Whenever I start working with a new student, I have them complete an assessment for me. I designed the assessment based on a decade plus of working with students as both an admission counselor and an academic adviser and one section focuses on college attributes: size, location, cost, campus atmosphere, etc. As we break down their answers, the conversation inevitably arrives at the differences between research universities and liberal arts colleges. As I advise my students, here are some of the benefits of liberal arts colleges that any applicant should consider.

Smaller Classrooms

Since most liberal arts colleges enroll less than 3,000 students, the resulting class sizes are smaller than what you find at larger, public universities. Instead of passively sitting in a lecture hall with 300 students, you will find yourself in a class with 15-20 students. The classes are more active and revolve around discussion and debate. Professors will know your name and will be more vested in your learning and growth.

Focus On Teaching

Most liberal arts colleges have little to no graduate school population. The key here is that opportunities for research and special projects are therefore readily available for undergraduates. It also means that courses are taught by the professors, not graduate teaching assistants and that you have more access to them to talk about what you are learning and what you want out of your college experience.

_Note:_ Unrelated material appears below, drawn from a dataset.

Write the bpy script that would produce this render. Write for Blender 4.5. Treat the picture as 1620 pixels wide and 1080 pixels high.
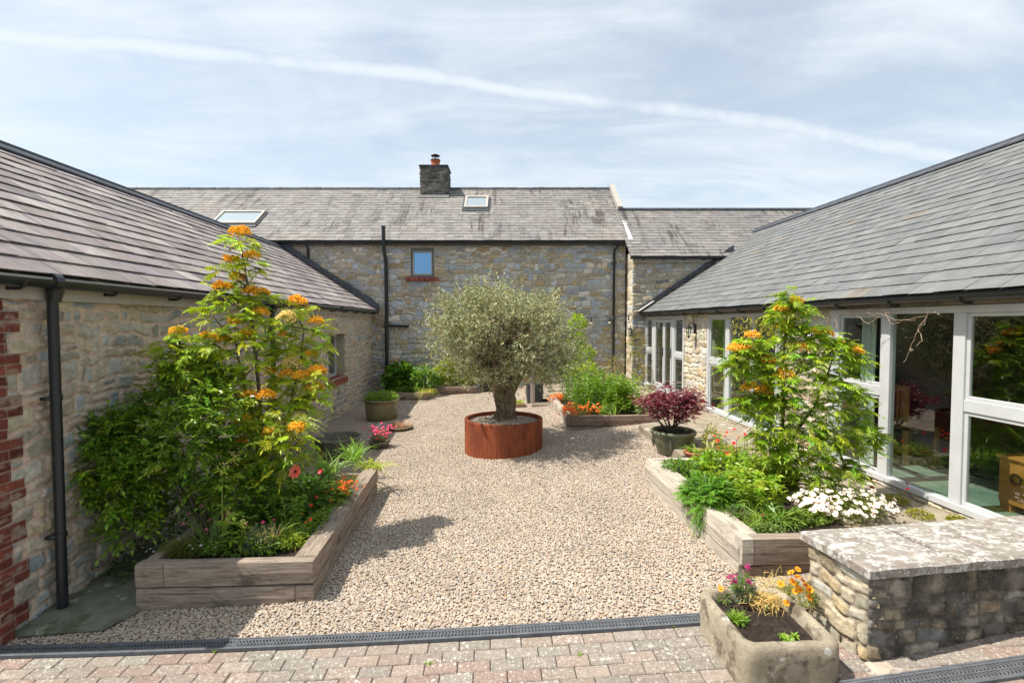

A long standing myth is that liberal arts colleges, due to their published cost, are more expensive to attend than public universities. However, liberal arts colleges can cost the same as public colleges due to their ability to award significant merit-based or need-based scholarships. Couple this with the fact that liberal arts colleges do a much better job graduating their students in four years than public universities do, and you could realize significant cost savings.

Critical Thinking

As much as you may want to attend a public university for a specific pre-professional major (though many liberal arts colleges like Ursinus College do offer pre-professional majors), liberal arts colleges are focused on teaching students to think critically, to analyze problems and to develop solutions to those problems. Show me an employer who doesn’t value that in a candidate.

Networking & Relationships

Because the environment is smaller, the relationships which are formed with other students, professors and staff are often stronger, more intensive and long-lasting. Whether it’s being mentored by a professor or forging relationships with classmates that may provide long-term professional opportunities, liberal arts colleges help you develop what you know as much as they help you grow through who you know.

While a liberal arts college may not be for everyone, there are some key benefits to be had. At the end of the day, you have to spend the time to understand what it is you want out of your college experience so that you can make the best decisions for yourself.